◆ WHAT YOU NEED TO DO ◆
Copy exactly the lines from the start of the material through the line with "mb.prism(stadium(-.275, .150, .118, c1, c2), -u". Pictures stay out of the copy.

◆ GIVEN ENTRIES ◆

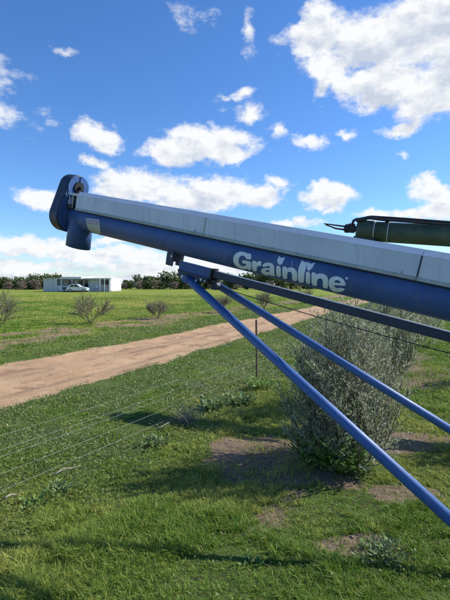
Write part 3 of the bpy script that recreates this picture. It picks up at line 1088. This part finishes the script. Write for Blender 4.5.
c1, c2 = (.042, -.005), (.0, .275)
mb = MB()
mb.prism(stadium(-.275, .150, .118, c1, c2), -u * .135)
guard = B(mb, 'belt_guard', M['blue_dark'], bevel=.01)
mb = MB()
mb.prism(stadium(-.2705, .138, .104, c1, c2), -u * .004)
B(mb, 'back_plate', M['blue'], guard)
# bright folded rim round the upper pulley, with a slot
mb = MB()
pts_o = []
for t0, t1 in ((-40, 84), (98, 205)):
    ring = []
    for i in range(15):
        t = math.radians(t0 + (t1 - t0) * i / 14)
        ring.append((math.cos(t), math.sin(t)))
    poly = [A(-.262, c2[0] + x * .112, c2[1] + y * .112) for x, y in ring] + [A(-.262, c2[0] + x * .058, c2[1] + y * .058) for x, y in ring[::-1]]
    for i in range(14):
        mb.prism([poly[i], poly[i + 1], poly[len(poly) - 2 - i], poly[len(poly) - 1 - i]], -u * .006)
B(mb, 'pulley_rim', M['blue_strut'], guard)
mb = MB(); mb.tube([A(-.268, *c2), A(-.250, *c2)], .052, 24); br = B(mb, 'bearing', M['black'], guard)
mb = MB(); mb.tube([A(-.262, *c2), A(-.205, *c2)], .016, 12); B(mb, 'drive_shaft', M['black'], guard)
mb = MB()
mb.obox(A(-.19, .06, .15), u, v, w, .05, .07, .02)
mb.obox(A(-.215, .085, .095), u, v, w, .035, .02, .03)
B(mb, 'bearing_block', M['black'])
mb = MB()
mb.obox(A(-.20, .10, .21), u, v, w, .055, .011, .015)
mb.tube([A(-.185, .10, .20), A(-.185, .10, .08)], .009, 8)
mb.tube([A(-.235, .10, .19), A(-.235, .10, .10)], .007, 8)
B(mb, 'tension_bolt', M['steel'])
# end disc joining tube and guard
mb = MB(); mb.tube([A(-.27), A(-.245)], .128, 32); B(mb, 'end_flange', M['blue'])
# spout
ss = s_at(81.5)
mb = MB()
vs, fs = [], []
n_ = 36
dn = -v * .0 + Vector((0, 0, 0))
for j, (bb, rr) in enumerate(((0.0, .110), (-.10, .112), (-.275, .116), (-.275, .110), (-.12, .106))):
    for k in range(n_):
        th = 2 * PI * k / n_
        tilt = (-.012 * math.cos(th)) if bb < -.2 else 0
        vs.append(A(ss + math.cos(th) * rr * 1.0, math.sin(th) * rr, bb + tilt))
    if j:
        for k in range(n_):
            fs.append(((j - 1) * n_ + k, (j - 1) * n_ + (k + 1) % n_, j * n_ + (k + 1) % n_, j * n_ + k))
mb.add(vs, fs)
B(mb, 'discharge_spout', M['blue'], smooth=True)


# things lying on the curved face of the tube: outline points seen in the photo are
# projected on the cylinder once, to measure where they are painted on the real tube
def on_tube(px, py, lift=.0006):
    d = ray(px, py).normalized()
    o = CAM - PL
    dp = d - u * d.dot(u)
    op = o - u * o.dot(u)
    rr = R0 + lift
    a_, b_, c_ = dp.dot(dp), 2 * dp.dot(op), op.dot(op) - rr * rr
    disc = max(b_ * b_ - 4 * a_ * c_, 0)
    t = (-b_ - math.sqrt(disc)) / (2 * a_)
    return CAM + d * t


def decal(polys, name, mat, parent, lift=.0012, step=1.2):
    """polys: list of (outer, [holes]) in photo pixels"""
    bm = bmesh.new()
    for outer, holes in polys:
        loops = [[Vector((x, y, 0)) for x, y in outer]] + [[Vector((x, y, 0)) for x, y in h] for h in holes]
        flat = [p for l in loops for p in l]
        vs = [bm.verts.new(p) for p in flat]
        for tri in tessellate_polygon(loops):
            try:
                bm.faces.new([vs[i] for i in tri])
            except ValueError:
                pass
    nrm = Vector((-.243, .970, 0))
    lo = min(p.co.dot(nrm) for p in bm.verts)
    hi = max(p.co.dot(nrm) for p in bm.verts)
    k = lo + step
    while k < hi:
        bmesh.ops.bisect_plane(bm, geom=bm.verts[:] + bm.edges[:] + bm.faces[:], plane_co=nrm * k, plane_no=nrm)
        k += step
    for p in bm.verts:
        p.co = on_tube(p.co.x, p.co.y, lift) - AO
    for f in bm.faces:
        if f.normal.dot(w) < 0:
            pass
    bmesh.ops.recalc_face_normals(bm, faces=bm.faces)
    ext = bmesh.ops.extrude_face_region(bm, geom=bm.faces[:])
    for e in ext['geom']:
        if isinstance(e, bmesh.types.BMVert):
            ctr = PL - AO
            rel = e.co - ctr
            rad = rel - u * rel.dot(u)
            e.co -= rad.normalized() * .0018
    bmesh.ops.recalc_face_normals(bm, faces=bm.faces)
    me = bpy.data.meshes.new(name)
    bm.to_mesh(me)
    bm.free()
    me.materials.append(mat)
    return link(bpy.data.objects.new(name, me), parent)


def chaikin(p, keep=()):
    out = []
    n_ = len(p)
    for i in range(n_):
        a_, b_ = p[i], p[(i + 1) % n_]
        out.append((a_[0] * .8 + b_[0] * .2, a_[1] * .8 + b_[1] * .2))
        out.append((a_[0] * .2 + b_[0] * .8, a_[1] * .2 + b_[1] * .8))
    return out


def z1(p):
    return [(230 + x / 7.5, 244 + y / 7.5) for x, y in chaikin(p)]


def z2(p):
    return [(290 + x / 7.5, 250 + y / 7.5) for x, y in chaikin(p)]


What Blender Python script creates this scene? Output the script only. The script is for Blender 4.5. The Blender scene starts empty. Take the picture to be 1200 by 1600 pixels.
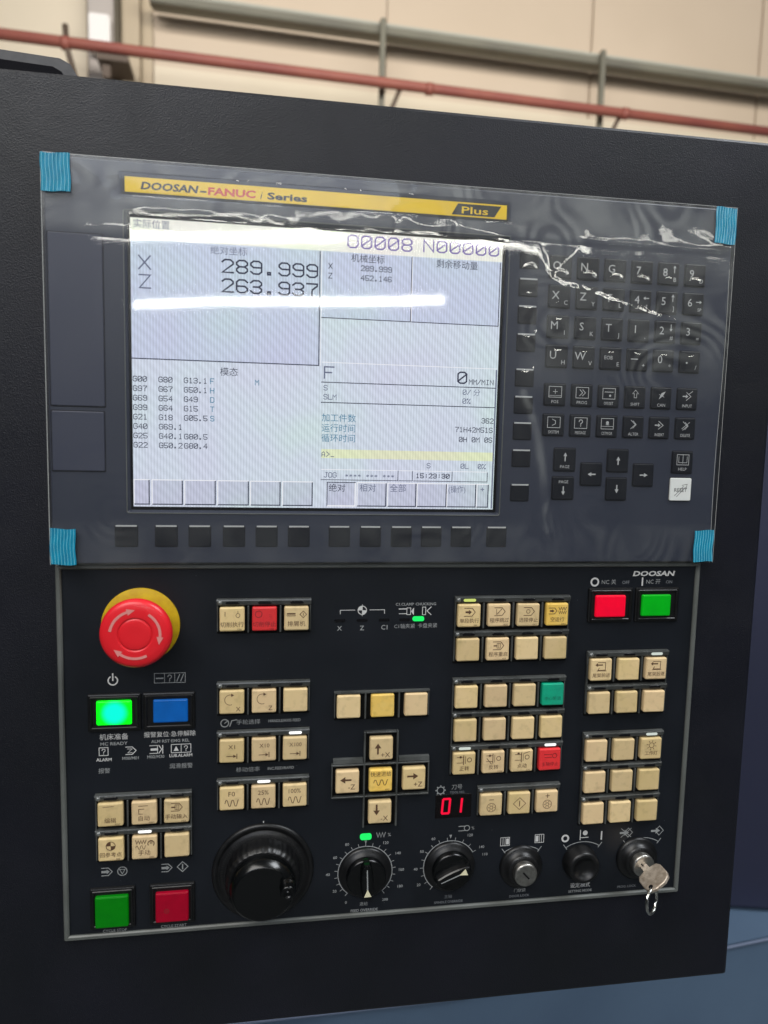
import bpy, bmesh, math, random
from mathutils import Vector, Matrix, noise

random.seed(7)
SC = bpy.context.scene
COL = SC.collection
MM = 0.001

# ------------------------------------------------------------------ camera
cam_d = bpy.data.cameras.new('camera')
cam = bpy.data.objects.new('camera', cam_d)
COL.objects.link(cam)
right = Vector((0.98831937, -0.15064094, 0.02306812))
up = Vector((-0.00761122, 0.1023885, 0.99471537))
back = -Vector((0.15220676, 0.98327204, -0.10004597))
m = Matrix((right, up, back)).transposed().to_4x4()
m.translation = Vector((0.0801757, -0.41430836, -0.11864482))
cam.matrix_world = m
cam_d.sensor_fit = 'VERTICAL'
cam_d.sensor_height = 36.0
cam_d.sensor_width = 27.0
cam_d.lens = 36.0 * 1090.3 / 1600.0
cam_d.clip_start = 0.02
cam_d.clip_end = 100.0
cam_d.dof.use_dof = True
cam_d.dof.focus_distance = 0.45
cam_d.dof.aperture_fstop = 7.6
SC.camera = cam

# ------------------------------------------------------------------ world and lamps
w = bpy.data.worlds.new('World')
SC.world = w
w.use_nodes = True
bg = w.node_tree.nodes['Background']
bg.inputs[0].default_value = (0.80, 0.90, 1.0, 1)
bg.inputs[1].default_value = 0.075
SC.view_settings.view_transform = 'Standard'
SC.view_settings.look = 'None'
SC.view_settings.gamma = 1.0
SC.view_settings.exposure = 0.0
SC.view_settings.use_curve_mapping = False
SC.render.engine = 'CYCLES'
SC.cycles.use_denoising = True
SC.cycles.transparent_max_bounces = 16
SC.cycles.max_bounces = 6
SC.cycles.sample_clamp_indirect = 4.0


def area(name, loc, target, sx, sy, power, col):
    d = bpy.data.lights.new(name, 'AREA')
    d.shape = 'RECTANGLE'
    d.size, d.size_y = sx, sy
    d.energy = power
    d.color = col
    o = bpy.data.objects.new(name, d)
    COL.objects.link(o)
    o.location = loc
    o.rotation_euler = (Vector(target) - Vector(loc)).to_track_quat('-Z', 'Y').to_euler()
    return o


area('ceiling_lamp', (-1.2, -1.9, 2.3), (0.1, 0.0, 0.0), 2.6, 1.6, 105, (1.0, 0.97, 0.92))
area('hall_lamp', (-2.4, -8.0, 4.3), (0.0, 0.0, 0.0), 9.0, 3.0, 200, (0.74, 0.82, 1.0))  # added fill standing in for the hall's bright ceiling and windows
area('wall_lamp', (1.6, 1.6, 3.7), (1.6, 6.2, 3.0), 9.0, 1.0, 330, (1.0, 0.94, 0.86))  # unseen fill added to brighten the far wall
area('aisle_lamp', (1.9, -0.7, 2.2), (0.8, 0.45, -0.8), 1.2, 1.2, 80, (0.92, 0.96, 1.0))  # unseen fill added to brighten the blue machine base


# ------------------------------------------------------------------ colour and materials
def lin(c):
    c = c / 255.0
    return c / 12.92 if c <= 0.04045 else ((c + 0.055) / 1.055) ** 2.4


def rgb(r, g, b):
    return (lin(r), lin(g), lin(b), 1.0)


def mat(name, col, rough=0.5, metal=0.0, spec=0.5, emit=None, es=0.0, noise_col=None, nscale=60.0, bump=0.0, bscale=400.0,
        coat=0.0, rnoise=0.0):
    m_ = bpy.data.materials.new(name)
    m_.use_nodes = True
    nt = m_.node_tree
    b = nt.nodes['Principled BSDF']
    b.inputs['Base Color'].default_value = col
    b.inputs['Roughness'].default_value = rough
    b.inputs['Metallic'].default_value = metal
    b.inputs['Specular IOR Level'].default_value = spec
    b.inputs['Coat Weight'].default_value = coat
    if emit:
        b.inputs['Emission Color'].default_value = emit
        b.inputs['Emission Strength'].default_value = es
    tc = None
    if noise_col or bump or rnoise:
        tc = nt.nodes.new('ShaderNodeTexCoord')
        geo = nt.nodes.new('ShaderNodeNewGeometry')
    if noise_col:
        n = nt.nodes.new('ShaderNodeTexNoise')
        n.inputs['Scale'].default_value = nscale
        n.inputs['Detail'].default_value = 5
        nt.links.new(geo.outputs['Position'], n.inputs['Vector'])
        r = nt.nodes.new('ShaderNodeValToRGB')
        r.color_ramp.elements[0].position = 0.35
        r.color_ramp.elements[0].color = col
        r.color_ramp.elements[1].position = 0.68
        r.color_ramp.elements[1].color = noise_col
        nt.links.new(n.outputs['Fac'], r.inputs['Fac'])
        nt.links.new(r.outputs['Color'], b.inputs['Base Color'])
    if rnoise:
        n = nt.nodes.new('ShaderNodeTexNoise')
        n.inputs['Scale'].default_value = nscale * 1.7
        n.inputs['Detail'].default_value = 6
        nt.links.new(geo.outputs['Position'], n.inputs['Vector'])
        mr = nt.nodes.new('ShaderNodeMapRange')
        mr.inputs['To Min'].default_value = max(0.02, rough - rnoise)
        mr.inputs['To Max'].default_value = min(1.0, rough + rnoise)
        nt.links.new(n.outputs['Fac'], mr.inputs['Value'])
        nt.links.new(mr.outputs['Result'], b.inputs['Roughness'])
    if bump:
        n = nt.nodes.new('ShaderNodeTexNoise')
        n.inputs['Scale'].default_value = bscale
        n.inputs['Detail'].default_value = 3
        nt.links.new(geo.outputs['Position'], n.inputs['Vector'])
        bp = nt.nodes.new('ShaderNodeBump')
        bp.inputs['Strength'].default_value = bump
        bp.inputs['Distance'].default_value = 0.0004
        nt.links.new(n.outputs['Fac'], bp.inputs['Height'])
        nt.links.new(bp.outputs['Normal'], b.inputs['Normal'])
    return m_


def age(m_):
    """each key carries its own slight fading, with finger grime in soft patches"""
    nt = m_.node_tree
    b = nt.nodes['Principled BSDF']
    src = b.inputs['Base Color'].links[0].from_socket
    oi = nt.nodes.new('ShaderNodeObjectInfo')
    mr = nt.nodes.new('ShaderNodeMapRange')
    mr.inputs['To Min'].default_value = 0.84
    mr.inputs['To Max'].default_value = 1.03
    nt.links.new(oi.outputs['Random'], mr.inputs['Value'])
    geo = nt.nodes.new('ShaderNodeNewGeometry')
    n = nt.nodes.new('ShaderNodeTexNoise')
    n.inputs['Scale'].default_value = 210
    n.inputs['Detail'].default_value = 4
    nt.links.new(geo.outputs['Position'], n.inputs['Vector'])
    g = nt.nodes.new('ShaderNodeMapRange')
    g.inputs['From Min'].default_value = 0.52
    g.inputs['From Max'].default_value = 0.75
    g.inputs['To Min'].default_value = 1.0
    g.inputs['To Max'].default_value = 0.80
    nt.links.new(n.outputs['Fac'], g.inputs['Value'])
    mu = nt.nodes.new('ShaderNodeMath')
    mu.operation = 'MULTIPLY'
    nt.links.new(mr.outputs[0], mu.inputs[0])
    nt.links.new(g.outputs[0], mu.inputs[1])
    hs = nt.nodes.new('ShaderNodeHueSaturation')
    nt.links.new(mu.outputs[0], hs.inputs['Value'])
    nt.links.new(src, hs.inputs['Color'])
    nt.links.new(hs.outputs[0], b.inputs['Base Color'])


def emission(name, col, strength=1.0):
    m_ = bpy.data.materials.new(name)
    m_.use_nodes = True
    nt = m_.node_tree
    nt.nodes.remove(nt.nodes['Principled BSDF'])
    e = nt.nodes.new('ShaderNodeEmission')
    e.inputs[0].default_value = col
    e.inputs[1].default_value = strength
    nt.links.new(e.outputs[0], nt.nodes['Material Output'].inputs[0])
    return m_


def cabinet_paint():
    m_ = mat('cabinet_paint', (0.004, 0.005, 0.008, 1), 0.44, spec=0.34)
    nt = m_.node_tree
    b = nt.nodes['Principled BSDF']
    geo = nt.nodes.new('ShaderNodeNewGeometry')
    vo = nt.nodes.new('ShaderNodeTexVoronoi')
    vo.inputs['Scale'].default_value = 1500
    no = nt.nodes.new('ShaderNodeTexNoise')
    no.inputs['Scale'].default_value = 1400
    no.inputs['Detail'].default_value = 4
    for n_ in (vo, no):
        nt.links.new(geo.outputs['Position'], n_.inputs['Vector'])
    mul = nt.nodes.new('ShaderNodeMath')
    mul.operation = 'ADD'
    nt.links.new(vo.outputs['Distance'], mul.inputs[0])
    nt.links.new(no.outputs['Fac'], mul.inputs[1])
    bp = nt.nodes.new('ShaderNodeBump')
    bp.inputs['Strength'].default_value = 0.6
    bp.inputs['Distance'].default_value = 0.00019
    nt.links.new(mul.outputs[0], bp.inputs['Height'])
    nt.links.new(bp.outputs['Normal'], b.inputs['Normal'])
    big = nt.nodes.new('ShaderNodeTexNoise')
    big.inputs['Scale'].default_value = 9
    big.inputs['Detail'].default_value = 6
    nt.links.new(geo.outputs['Position'], big.inputs['Vector'])
    r = nt.nodes.new('ShaderNodeValToRGB')
    r.color_ramp.elements[0].position = 0.3
    r.color_ramp.elements[0].color = (0.0030, 0.0040, 0.0058, 1)
    r.color_ramp.elements[1].position = 0.72
    r.color_ramp.elements[1].color = (0.0056, 0.0060, 0.0110, 1)
    nt.links.new(big.outputs['Fac'], r.inputs['Fac'])
    nt.links.new(r.outputs['Color'], b.inputs['Base Color'])
    # hand marks and wiped patches change the sheen
    sm = nt.nodes.new('ShaderNodeTexNoise')
    sm.inputs['Scale'].default_value = 14
    sm.inputs['Detail'].default_value = 8
    sm.inputs['Roughness'].default_value = 0.65
    sm.inputs['Distortion'].default_value = 1.2
    nt.links.new(geo.outputs['Position'], sm.inputs['Vector'])
    mr = nt.nodes.new('ShaderNodeMapRange')
    mr.inputs['From Min'].default_value = 0.3
    mr.inputs['From Max'].default_value = 0.7
    mr.inputs['To Min'].default_value = 0.37
    mr.inputs['To Max'].default_value = 0.53
    nt.links.new(sm.outputs['Fac'], mr.inputs['Value'])
    nt.links.new(mr.outputs[0], b.inputs['Roughness'])
    return m_


def screen_mat(name, col, strength=1.0, amount=1.0):
    """emissive LCD: pixel columns, faint uneven tint of the liquid crystal"""
    m_ = bpy.data.materials.new(name)
    m_.use_nodes = True
    nt = m_.node_tree
    nt.nodes.remove(nt.nodes['Principled BSDF'])
    geo = nt.nodes.new('ShaderNodeNewGeometry')
    wv = nt.nodes.new('ShaderNodeTexWave')
    wv.wave_type = 'BANDS'
    wv.bands_direction = 'X'
    wv.inputs['Scale'].default_value = 190.0
    wv.inputs['Distortion'].default_value = 0.6
    wv.inputs['Detail'].default_value = 0.0
    wv2 = nt.nodes.new('ShaderNodeTexWave')
    wv2.bands_direction = 'DIAGONAL'
    wv2.inputs['Scale'].default_value = 95.0
    wv2.inputs['Distortion'].default_value = 5.0
    wv2.inputs['Detail'].default_value = 1.0
    wv2.inputs['Detail Scale'].default_value = 0.2
    no = nt.nodes.new('ShaderNodeTexNoise')
    no.inputs['Scale'].default_value = 16
    no.inputs['Detail'].default_value = 2
    for n_ in (wv, wv2, no):
        nt.links.new(geo.outputs['Position'], n_.inputs['Vector'])
    tint = nt.nodes.new('ShaderNodeValToRGB')
    tint.color_ramp.elements[0].position = 0.3
    tint.color_ramp.elements[0].color = (0.95, 0.94, 1.04, 1)
    e = tint.color_ramp.elements.new(0.5)
    e.color = (0.95, 1.0, 1.04, 1)
    tint.color_ramp.elements[-1].position = 0.72
    tint.color_ramp.elements[-1].color = (0.93, 1.08, 0.97, 1)
    nt.links.new(no.outputs['Fac'], tint.inputs['Fac'])
    mr = nt.nodes.new('ShaderNodeMapRange')
    mr.inputs['To Min'].default_value = 1.0 - 0.14 * amount
    mr.inputs['To Max'].default_value = 1.0 + 0.04 * amount
    nt.links.new(wv.outputs['Fac'], mr.inputs['Value'])
    mr2 = nt.nodes.new('ShaderNodeMapRange')
    mr2.inputs['To Min'].default_value = 1.0 - 0.06 * amount
    mr2.inputs['To Max'].default_value = 1.0 + 0.03 * amount
    nt.links.new(wv2.outputs['Fac'], mr2.inputs['Value'])
    mu = nt.nodes.new('ShaderNodeMath')
    mu.operation = 'MULTIPLY'
    nt.links.new(mr.outputs[0], mu.inputs[0])
    nt.links.new(mr2.outputs[0], mu.inputs[1])
    mu2 = nt.nodes.new('ShaderNodeMath')
    mu2.operation = 'MULTIPLY'
    mu2.inputs[1].default_value = strength
    nt.links.new(mu.outputs[0], mu2.inputs[0])
    mx = nt.nodes.new('ShaderNodeMix')
    mx.data_type = 'RGBA'
    mx.blend_type = 'MULTIPLY'
    mx.inputs[0].default_value = 1.0
    mx.inputs[6].default_value = col
    nt.links.new(tint.outputs[0], mx.inputs[7])
    em = nt.nodes.new('ShaderNodeEmission')
    nt.links.new(mx.outputs[2], em.inputs[0])
    nt.links.new(mu2.outputs[0], em.inputs[1])
    nt.links.new(em.outputs[0], nt.nodes['Material Output'].inputs[0])
    return m_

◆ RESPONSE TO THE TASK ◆
Write part 3 of the bpy script that recreates this picture. It picks up at line 1088. This part finishes the script. Write for Blender 4.5.
c1, c2 = (.042, -.005), (.0, .275)
mb = MB()
mb.prism(stadium(-.275, .150, .118, c1, c2), -u * .135)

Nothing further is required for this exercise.